→ **WHAT THE EXERCISE ASKS**:
Give the data again, word for word.
──────── DATA PROVIDED
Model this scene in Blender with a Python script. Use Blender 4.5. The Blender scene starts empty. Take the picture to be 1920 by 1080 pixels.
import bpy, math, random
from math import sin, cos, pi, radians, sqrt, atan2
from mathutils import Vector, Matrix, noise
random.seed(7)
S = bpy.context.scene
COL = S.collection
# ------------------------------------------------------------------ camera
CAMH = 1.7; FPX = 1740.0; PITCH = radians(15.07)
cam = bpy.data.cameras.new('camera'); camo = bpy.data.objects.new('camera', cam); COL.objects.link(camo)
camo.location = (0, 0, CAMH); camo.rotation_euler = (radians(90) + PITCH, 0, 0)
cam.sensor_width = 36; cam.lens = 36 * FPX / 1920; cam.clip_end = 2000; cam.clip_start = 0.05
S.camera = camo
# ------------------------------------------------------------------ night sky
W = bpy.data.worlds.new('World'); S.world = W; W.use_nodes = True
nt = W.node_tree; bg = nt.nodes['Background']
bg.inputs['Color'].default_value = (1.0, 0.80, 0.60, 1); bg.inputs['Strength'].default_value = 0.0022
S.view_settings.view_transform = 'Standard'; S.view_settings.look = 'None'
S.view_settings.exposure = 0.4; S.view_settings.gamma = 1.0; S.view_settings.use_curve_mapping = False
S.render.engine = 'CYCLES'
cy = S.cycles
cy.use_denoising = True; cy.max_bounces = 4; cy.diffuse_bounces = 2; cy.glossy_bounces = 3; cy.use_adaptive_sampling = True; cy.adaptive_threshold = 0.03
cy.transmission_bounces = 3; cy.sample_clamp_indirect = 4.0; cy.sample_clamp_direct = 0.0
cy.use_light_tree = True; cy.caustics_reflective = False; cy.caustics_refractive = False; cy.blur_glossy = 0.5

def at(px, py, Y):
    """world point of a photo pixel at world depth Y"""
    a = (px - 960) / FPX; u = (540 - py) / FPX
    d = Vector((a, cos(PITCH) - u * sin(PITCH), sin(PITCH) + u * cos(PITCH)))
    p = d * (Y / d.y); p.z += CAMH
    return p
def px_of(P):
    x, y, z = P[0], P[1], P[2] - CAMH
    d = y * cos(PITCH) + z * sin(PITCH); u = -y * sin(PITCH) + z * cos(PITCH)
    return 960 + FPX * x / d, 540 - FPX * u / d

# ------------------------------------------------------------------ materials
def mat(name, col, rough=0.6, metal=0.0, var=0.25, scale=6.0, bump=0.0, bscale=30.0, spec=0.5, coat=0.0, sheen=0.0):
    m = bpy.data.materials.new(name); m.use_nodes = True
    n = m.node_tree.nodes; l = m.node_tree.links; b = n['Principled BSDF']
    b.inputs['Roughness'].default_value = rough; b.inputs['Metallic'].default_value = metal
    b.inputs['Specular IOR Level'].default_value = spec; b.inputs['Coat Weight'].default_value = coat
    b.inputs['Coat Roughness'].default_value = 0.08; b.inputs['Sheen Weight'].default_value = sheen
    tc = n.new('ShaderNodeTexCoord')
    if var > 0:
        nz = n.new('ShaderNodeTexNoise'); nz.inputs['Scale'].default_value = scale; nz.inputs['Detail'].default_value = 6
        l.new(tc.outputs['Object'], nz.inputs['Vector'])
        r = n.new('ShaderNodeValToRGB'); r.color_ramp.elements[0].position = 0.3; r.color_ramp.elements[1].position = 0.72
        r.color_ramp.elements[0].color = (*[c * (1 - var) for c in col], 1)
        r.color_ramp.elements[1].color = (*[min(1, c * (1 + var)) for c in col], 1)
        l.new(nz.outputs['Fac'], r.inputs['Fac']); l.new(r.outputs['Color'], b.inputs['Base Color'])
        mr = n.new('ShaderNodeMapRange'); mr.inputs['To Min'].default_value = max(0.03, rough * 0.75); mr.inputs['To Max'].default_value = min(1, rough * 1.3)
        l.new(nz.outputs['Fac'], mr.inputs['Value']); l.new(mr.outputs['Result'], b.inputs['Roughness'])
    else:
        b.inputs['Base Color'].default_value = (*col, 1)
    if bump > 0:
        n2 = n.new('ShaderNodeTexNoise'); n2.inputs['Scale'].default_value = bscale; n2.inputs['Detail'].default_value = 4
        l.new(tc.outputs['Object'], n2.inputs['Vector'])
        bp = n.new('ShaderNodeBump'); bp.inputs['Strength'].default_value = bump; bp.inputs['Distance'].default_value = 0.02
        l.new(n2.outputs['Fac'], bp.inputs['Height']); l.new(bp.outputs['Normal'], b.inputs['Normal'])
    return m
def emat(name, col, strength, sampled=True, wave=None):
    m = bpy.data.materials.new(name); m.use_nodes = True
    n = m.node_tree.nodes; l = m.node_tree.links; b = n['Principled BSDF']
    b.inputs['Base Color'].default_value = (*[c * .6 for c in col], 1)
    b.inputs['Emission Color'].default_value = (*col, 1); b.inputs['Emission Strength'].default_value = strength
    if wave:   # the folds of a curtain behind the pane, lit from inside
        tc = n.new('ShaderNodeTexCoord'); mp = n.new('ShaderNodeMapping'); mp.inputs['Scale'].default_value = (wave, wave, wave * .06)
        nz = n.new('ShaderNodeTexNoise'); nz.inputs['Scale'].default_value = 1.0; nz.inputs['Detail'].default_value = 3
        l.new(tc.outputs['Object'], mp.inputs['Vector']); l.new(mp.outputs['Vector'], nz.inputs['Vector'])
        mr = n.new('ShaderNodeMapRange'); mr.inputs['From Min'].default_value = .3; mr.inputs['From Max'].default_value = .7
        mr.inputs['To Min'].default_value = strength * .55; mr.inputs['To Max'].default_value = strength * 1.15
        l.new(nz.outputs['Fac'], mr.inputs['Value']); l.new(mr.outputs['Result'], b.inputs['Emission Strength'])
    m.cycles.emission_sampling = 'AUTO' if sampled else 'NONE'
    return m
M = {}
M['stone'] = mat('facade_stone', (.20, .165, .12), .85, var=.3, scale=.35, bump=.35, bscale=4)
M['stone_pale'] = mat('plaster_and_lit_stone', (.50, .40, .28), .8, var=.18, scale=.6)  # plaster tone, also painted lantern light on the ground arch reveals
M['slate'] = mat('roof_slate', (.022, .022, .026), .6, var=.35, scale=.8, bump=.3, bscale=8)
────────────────
→ **ANSWER TO THIS PROBLEM**:
Model this scene in Blender with a Python script. Use Blender 4.5. The Blender scene starts empty. Take the picture to be 1920 by 1080 pixels.
import bpy, math, random
from math import sin, cos, pi, radians, sqrt, atan2
from mathutils import Vector, Matrix, noise
random.seed(7)
S = bpy.context.scene
COL = S.collection
# ------------------------------------------------------------------ camera
CAMH = 1.7; FPX = 1740.0; PITCH = radians(15.07)
cam = bpy.data.cameras.new('camera'); camo = bpy.data.objects.new('camera', cam); COL.objects.link(camo)
camo.location = (0, 0, CAMH); camo.rotation_euler = (radians(90) + PITCH, 0, 0)
cam.sensor_width = 36; cam.lens = 36 * FPX / 1920; cam.clip_end = 2000; cam.clip_start = 0.05
S.camera = camo
# ------------------------------------------------------------------ night sky
W = bpy.data.worlds.new('World'); S.world = W; W.use_nodes = True
nt = W.node_tree; bg = nt.nodes['Background']
bg.inputs['Color'].default_value = (1.0, 0.80, 0.60, 1); bg.inputs['Strength'].default_value = 0.0022
S.view_settings.view_transform = 'Standard'; S.view_settings.look = 'None'
S.view_settings.exposure = 0.4; S.view_settings.gamma = 1.0; S.view_settings.use_curve_mapping = False
S.render.engine = 'CYCLES'
cy = S.cycles
cy.use_denoising = True; cy.max_bounces = 4; cy.diffuse_bounces = 2; cy.glossy_bounces = 3; cy.use_adaptive_sampling = True; cy.adaptive_threshold = 0.03
cy.transmission_bounces = 3; cy.sample_clamp_indirect = 4.0; cy.sample_clamp_direct = 0.0
cy.use_light_tree = True; cy.caustics_reflective = False; cy.caustics_refractive = False; cy.blur_glossy = 0.5

def at(px, py, Y):
    """world point of a photo pixel at world depth Y"""
    a = (px - 960) / FPX; u = (540 - py) / FPX
    d = Vector((a, cos(PITCH) - u * sin(PITCH), sin(PITCH) + u * cos(PITCH)))
    p = d * (Y / d.y); p.z += CAMH
    return p
def px_of(P):
    x, y, z = P[0], P[1], P[2] - CAMH
    d = y * cos(PITCH) + z * sin(PITCH); u = -y * sin(PITCH) + z * cos(PITCH)
    return 960 + FPX * x / d, 540 - FPX * u / d

# ------------------------------------------------------------------ materials
def mat(name, col, rough=0.6, metal=0.0, var=0.25, scale=6.0, bump=0.0, bscale=30.0, spec=0.5, coat=0.0, sheen=0.0):
    m = bpy.data.materials.new(name); m.use_nodes = True
    n = m.node_tree.nodes; l = m.node_tree.links; b = n['Principled BSDF']
    b.inputs['Roughness'].default_value = rough; b.inputs['Metallic'].default_value = metal
    b.inputs['Specular IOR Level'].default_value = spec; b.inputs['Coat Weight'].default_value = coat
    b.inputs['Coat Roughness'].default_value = 0.08; b.inputs['Sheen Weight'].default_value = sheen
    tc = n.new('ShaderNodeTexCoord')
    if var > 0:
        nz = n.new('ShaderNodeTexNoise'); nz.inputs['Scale'].default_value = scale; nz.inputs['Detail'].default_value = 6
        l.new(tc.outputs['Object'], nz.inputs['Vector'])
        r = n.new('ShaderNodeValToRGB'); r.color_ramp.elements[0].position = 0.3; r.color_ramp.elements[1].position = 0.72
        r.color_ramp.elements[0].color = (*[c * (1 - var) for c in col], 1)
        r.color_ramp.elements[1].color = (*[min(1, c * (1 + var)) for c in col], 1)
        l.new(nz.outputs['Fac'], r.inputs['Fac']); l.new(r.outputs['Color'], b.inputs['Base Color'])
        mr = n.new('ShaderNodeMapRange'); mr.inputs['To Min'].default_value = max(0.03, rough * 0.75); mr.inputs['To Max'].default_value = min(1, rough * 1.3)
        l.new(nz.outputs['Fac'], mr.inputs['Value']); l.new(mr.outputs['Result'], b.inputs['Roughness'])
    else:
        b.inputs['Base Color'].default_value = (*col, 1)
    if bump > 0:
        n2 = n.new('ShaderNodeTexNoise'); n2.inputs['Scale'].default_value = bscale; n2.inputs['Detail'].default_value = 4
        l.new(tc.outputs['Object'], n2.inputs['Vector'])
        bp = n.new('ShaderNodeBump'); bp.inputs['Strength'].default_value = bump; bp.inputs['Distance'].default_value = 0.02
        l.new(n2.outputs['Fac'], bp.inputs['Height']); l.new(bp.outputs['Normal'], b.inputs['Normal'])
    return m
def emat(name, col, strength, sampled=True, wave=None):
    m = bpy.data.materials.new(name); m.use_nodes = True
    n = m.node_tree.nodes; l = m.node_tree.links; b = n['Principled BSDF']
    b.inputs['Base Color'].default_value = (*[c * .6 for c in col], 1)
    b.inputs['Emission Color'].default_value = (*col, 1); b.inputs['Emission Strength'].default_value = strength
    if wave:   # the folds of a curtain behind the pane, lit from inside
        tc = n.new('ShaderNodeTexCoord'); mp = n.new('ShaderNodeMapping'); mp.inputs['Scale'].default_value = (wave, wave, wave * .06)
        nz = n.new('ShaderNodeTexNoise'); nz.inputs['Scale'].default_value = 1.0; nz.inputs['Detail'].default_value = 3
        l.new(tc.outputs['Object'], mp.inputs['Vector']); l.new(mp.outputs['Vector'], nz.inputs['Vector'])
        mr = n.new('ShaderNodeMapRange'); mr.inputs['From Min'].default_value = .3; mr.inputs['From Max'].default_value = .7
        mr.inputs['To Min'].default_value = strength * .55; mr.inputs['To Max'].default_value = strength * 1.15
        l.new(nz.outputs['Fac'], mr.inputs['Value']); l.new(mr.outputs['Result'], b.inputs['Emission Strength'])
    m.cycles.emission_sampling = 'AUTO' if sampled else 'NONE'
    return m
M = {}
M['stone'] = mat('facade_stone', (.20, .165, .12), .85, var=.3, scale=.35, bump=.35, bscale=4)
M['stone_pale'] = mat('plaster_and_lit_stone', (.50, .40, .28), .8, var=.18, scale=.6)  # plaster tone, also painted lantern light on the ground arch reveals
M['slate'] = mat('roof_slate', (.022, .022, .026), .6, var=.35, scale=.8, bump=.3, bscale=8)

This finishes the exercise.